Traduit de l’anglais par Nicolas Prouillac et Arthur Scheuer d’après l’article « Palestinian Syrians: Twice refugees », paru dans Al Jazeera. Couverture : Des femmes palestiniennes à Yarmouk, une banlieue de Damas bâtie par les Palestiniens. (UNHCR)
COMMENT SURVIVENT LES YÉZIDIS IRAKIENS
À Zakho, dans le nord de l’Irak, des bâtiments en construction se dressent dans la poussière. Cinq mois aux côtés des réfugiés de Dabin City.
« On a entendu l’écho d’une bombe au loin, puis un proche nous a appelé et a dit : “Il faut partir, ils arrivent.” On n’a pas réfléchi, on a pris quelques affaires dans un sac et on a fui. » Depuis janvier 2014, l’histoire s’est répétée, encore et encore. Terrorisées à l’idée de finir entre les mains des hommes en noir de l’État islamique, des centaines de milliers de personnes sont parties en direction du nord de l’Irak. Entre juillet et septembre, alors que les températures dépassaient par moment 50°C, elles ont trouvé refuge partout où elles le pouvaient : dans les parcs, les écoles ou encore les innombrables bâtiments en construction de la région. C’est notamment le cas à Zakho, à quelques kilomètres des frontières turque et syrienne. Dabin City, du nom de son promoteur immobilier, est un groupe d’immeubles inachevés au cœur de cette ville de 350 000 habitants, où plus de 120 000 personnes se sont réfugiées en août dernier.

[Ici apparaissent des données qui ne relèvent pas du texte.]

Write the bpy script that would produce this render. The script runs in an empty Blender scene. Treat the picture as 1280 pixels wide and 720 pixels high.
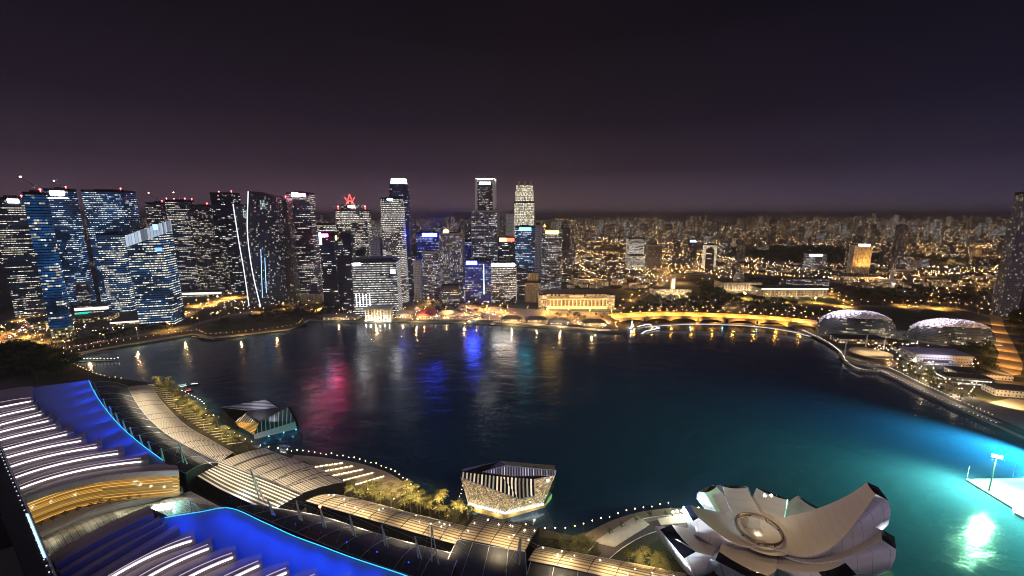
import bpy, math, random
from mathutils import Vector
from mathutils.geometry import tessellate_polygon

# ------------------------------------------------------------------ basics
RN = random.Random(11)
CAM_H, FPX, PITCH = 193.0, 510.0, math.radians(10.23)
CP, SP = math.cos(PITCH), math.sin(PITCH)
scene = bpy.context.scene
COL = scene.collection
rad = math.radians

def at(px, py, z=3.0):
    """world point at height z seen at photo pixel (1280x720)"""
    a, b = (px - 640) / FPX, (py - 360) / FPX
    t = (CAM_H - z) / (SP + b * CP)
    return Vector((a * t, (CP - b * SP) * t, z))

def on_y(px, py, Y):
    a, b = (px - 640) / FPX, (py - 360) / FPX
    t = Y / (CP - b * SP)
    return Vector((a * t, Y, CAM_H - (SP + b * CP) * t))

def proj(p):
    d = CAM_H - p[2]
    dep = p[1] * CP + d * SP
    return 640 + FPX * p[0] / dep, 360 + FPX * (d * CP - p[1] * SP) / dep, dep

def lerp(a, b, t):
    return a + (b - a) * t

def smooth(pts, n):
    """Catmull-Rom through 3D points, n samples"""
    P = [Vector(p) for p in pts]
    if len(P) == 2:
        return [P[0].lerp(P[1], i / (n - 1)) for i in range(n)]
    seg = [0]
    for i in range(len(P) - 1):
        seg.append(seg[-1] + (P[i + 1] - P[i]).length)
    out = []
    for k in range(n):
        d = seg[-1] * k / (n - 1)
        i = 0
        while i < len(P) - 2 and seg[i + 1] < d:
            i += 1
        t = (d - seg[i]) / max(1e-6, seg[i + 1] - seg[i])
        p1, p2 = P[i], P[i + 1]
        p0 = P[i - 1] if i > 0 else p1 * 2 - p2
        p3 = P[i + 2] if i + 2 < len(P) else p2 * 2 - p1
        out.append(0.5 * ((2 * p1) + (p2 - p0) * t + (2 * p0 - 5 * p1 + 4 * p2 - p3) * t * t + (3 * p1 - p0 - 3 * p2 + p3) * t ** 3))
    return out

def inside(x, y, poly):
    c = False
    j = len(poly) - 1
    for i in range(len(poly)):
        xi, yi, xj, yj = poly[i][0], poly[i][1], poly[j][0], poly[j][1]
        if (yi > y) != (yj > y) and x < (xj - xi) * (y - yi) / (yj - yi) + xi:
            c = not c
        j = i
    return c

class MB:
    """collects faces, builds ONE mesh object"""
    def __init__(self):
        self.v, self.f, self.uv, self.mi = [], [], [], []
    def face(self, pts, mi=0, uv=None):
        i = len(self.v)
        self.v += [tuple(p) for p in pts]
        self.f.append(tuple(range(i, i + len(pts))))
        self.uv.append(uv or [(p[0], p[1]) for p in pts])
        self.mi.append(mi)
    def cap(self, poly, z, mi=0, down=False):
        pts = [Vector((p[0], p[1], z if len(p) < 3 or z is not None else p[2])) for p in poly]
        if len(pts) <= 4:
            self.face(pts[::-1] if down else pts, mi)
            return
        for t in tessellate_polygon([pts]):
            a, b, c = (pts[k] for k in t)
            up = (b - a).cross(c - a).z > 0
            self.face([a, b, c] if up != down else [a, c, b], mi)
    def prism(self, poly, z0, z1, mw=0, mt=1, top=None, bottom=False):
        """walls + roof; poly counter-clockwise; u runs round the plan, v up"""
        n = len(poly)
        top = top or poly
        u = 0.0
        for i in range(n):
            a, b, c, d = poly[i], poly[(i + 1) % n], top[(i + 1) % n], top[i]
            L = math.hypot(b[0] - a[0], b[1] - a[1])
            za = z1[i] if isinstance(z1, (list, tuple)) else z1
            zb = z1[(i + 1) % n] if isinstance(z1, (list, tuple)) else z1
            self.face([(a[0], a[1], z0), (b[0], b[1], z0), (c[0], c[1], zb), (d[0], d[1], za)], mw,
                      [(u, 0), (u + L, 0), (u + L, zb - z0), (u, za - z0)])
            u += L
        if mt is not None:
            if isinstance(z1, (list, tuple)):
                self.face([(p[0], p[1], z) for p, z in zip(top, z1)], mt)
            else:
                self.cap(top, z1, mt)
        if bottom:
            self.cap(poly, z0, mw, True)
    def box(self, cx, cy, z0, w, d, h, rot=0.0, mw=0, mt=None):
        self.prism(rect(cx, cy, w, d, rot), z0, z0 + h, mw, mw if mt is None else mt, bottom=True)
    def tube(self, p, q, r, r2=None, n=6, mi=0):
        p, q = Vector(p), Vector(q)
        r2 = r if r2 is None else r2
        ax = (q - p).normalized()
        s = ax.orthogonal().normalized()
        t = ax.cross(s)
        A, B = [], []
        for k in range(n):
            a = 2 * math.pi * k / n
            o = s * math.cos(a) + t * math.sin(a)
            A.append(p + o * r)
            B.append(q + o * r2)
        for k in range(n):
            j = (k + 1) % n
            self.face([A[k], A[j], B[j], B[k]], mi, [(k, 0), (k + 1, 0), (k + 1, (q - p).length), (k, (q - p).length)])
        self.face(A[::-1], mi)
        self.face(B, mi)
    def path(self, pts, r, n=5, mi=0):
        for a, b in zip(pts[:-1], pts[1:]):
            self.tube(a, b, r, r, n, mi)
    def ball(self, c, r, mi=0, n=8, m=5, sz=1.0):
        c = Vector(c)
        g = [[c + Vector((r * math.sin(math.pi * j / m) * math.cos(2 * math.pi * i / n),
                          r * math.sin(math.pi * j / m) * math.sin(2 * math.pi * i / n),
                          r * sz * math.cos(math.pi * j / m))) for i in range(n)] for j in range(m + 1)]
        for j in range(m):
            for i in range(n):
                k = (i + 1) % n
                if j == 0:
                    self.face([g[0][0], g[1][i], g[1][k]], mi)
                elif j == m - 1:
                    self.face([g[j][i], g[m][0], g[j][k]], mi)
                else:
                    self.face([g[j][i], g[j + 1][i], g[j + 1][k], g[j][k]], mi)
    def strip(self, A, B, mi=0, flip=False):
        """quad strip between two equally long point lists, uv in metres"""
        u = 0.0
        for i in range(len(A) - 1):
            L = ((Vector(A[i + 1]) - Vector(A[i])).length + (Vector(B[i + 1]) - Vector(B[i])).length) / 2
            w0 = (Vector(B[i]) - Vector(A[i])).length
            w1 = (Vector(B[i + 1]) - Vector(A[i + 1])).length
            q = [A[i], A[i + 1], B[i + 1], B[i]]
            uv = [(u, 0), (u + L, 0), (u + L, w1), (u, w0)]
            if flip:
                q, uv = q[::-1], uv[::-1]
            self.face(q, mi, uv)
            u += L
    def build(self, name, mats, parent=None, origin=None, smooth_it=False):
        if not isinstance(mats, (list, tuple)):
            mats = [mats]
        if parent is not None and origin is None:
            origin = wloc(parent)
        if origin is None:
            xs = [p[0] for p in self.v]; ys = [p[1] for p in self.v]; zs = [p[2] for p in self.v]
            origin = Vector(((min(xs) + max(xs)) / 2, (min(ys) + max(ys)) / 2, min(zs)))
        ox, oy, oz = origin
        me = bpy.data.meshes.new(name)
        if parent is None or origin is not None:
            vv = [(x - ox, y - oy, z - oz) for x, y, z in self.v]
        me.from_pydata(vv, [], self.f)
        uvl = me.uv_layers.new(name='UVMap')
        flat = [c for f in self.uv for p in f for c in p]
        uvl.data.foreach_set('uv', flat)
        me.polygons.foreach_set('material_index', self.mi)
        if smooth_it:
            me.polygons.foreach_set('use_smooth', [True] * len(self.f))
        for m in mats:
            me.materials.append(m)
        me.update()
        o = bpy.data.objects.new(name, me)
        COL.objects.link(o)
        if parent is not None:
            o.parent = parent
        else:
            o.location = origin
        return o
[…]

Principalement originaires du Sinjar, elles ont fui l’horreur, laissé leur vie derrière elles et mené un incroyable périple à travers la montagne et la Syrie avant de retrouver le sol irakien. Au côté de l’ONG Action contre la Faim, je pars à la rencontre de ces familles quelques jours après leur arrivée. Des bâtiments en construction pour des vies détruites, tel est le premier sentiment que j’éprouve face à la détresse de ces femmes qui fixent l’objectif de l’appareil à la recherche de réponses. C’est la première fois que je viens à Dabin City. Une cinquantaine de personnes m’entourent et dans leurs regards règne une même angoisse, qui traduit leurs mots que je ne comprends pas.